I’m guessing some of the far-too-many plastic eggs we’ve filled and plan to hide this weekend will be lost and end up growing things too, but that’s different. 

Lent, the 40 days leading up to Easter, invites us to take a hard, honest look at the painful things in life, to sit with the weight of being human; we are dust, and to dust we shall return. It isn’t typically described or experienced as a party — but though we can’t just skip to the good part, the good part does always come and hope is always here, for Easter is just about the best party imaginable. 

So we’re over here partying it up, knowing the Lord is risen; Jesus got not dead. And yes, there are marshmallows.

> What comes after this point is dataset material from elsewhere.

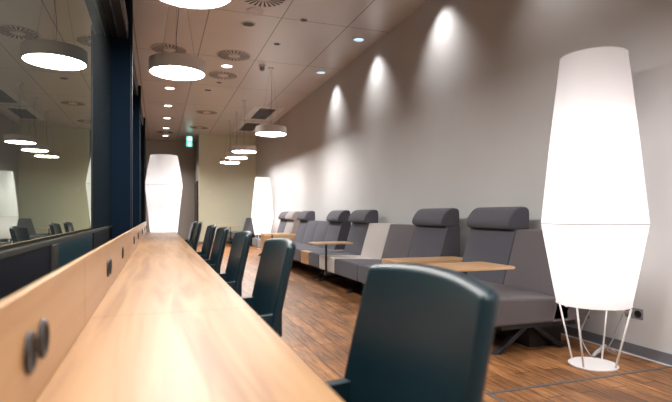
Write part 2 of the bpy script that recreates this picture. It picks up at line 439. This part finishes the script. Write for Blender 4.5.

Risen Round Resurrection Rolls

“It smells like 1st grade!” exclaimed a previous student — while that wasn’t what I was expecting, cinnamon sugar is definitely better than some other options that demographic provides. I quietly enjoyed using a risen dough to celebrate the risen Savior. You can also pipe a simple icing in the shape of a cross on top of the rolls once they are cooled, but ours didn’t last that long. 

Prep tips: do not skip the parchment paper, unless you want the experience Brian had scrubbing caramelized marshmallow off the baking sheet. 

¾ cup warm milk

⅓ cup + ¼ cup sugar 

1 tablespoon instant yeast

½ cup butter, melted

1 egg

a small splash Mexican vanilla

3 cups all-purpose flour, plus more if needed

½ teaspoon salt

1 tablespoon cinnamon

12 large marshmallows

Whisk milk, ⅓ cup sugar, and yeast in a measuring cup; let set for a few minutes while you gather the remaining ingredients. Whisk in ⅓ cup of the butter, the egg, and vanilla.

In a mixing bowl, combine the flour, salt, and half the cinnamon. Add in the milk mixture, and knead for several minutes, until cohesive and soft. Cover and let rise for 1-2 hours. Combine remaining sugar and cinnamon and set aside.

Once risen, divide dough into 12 portions; roll each out into a ¼” thick circle. Dip a marshmallow in the butter, then roll in cinnamon sugar, and place in the center of a dough round; fold and wrap around until the marshmallow is completely sealed. Place on a parchment-papered rimmed baking sheet, and bake at 350° for 15-20 minutes, until rolls are golden and marshmallows are fully melted.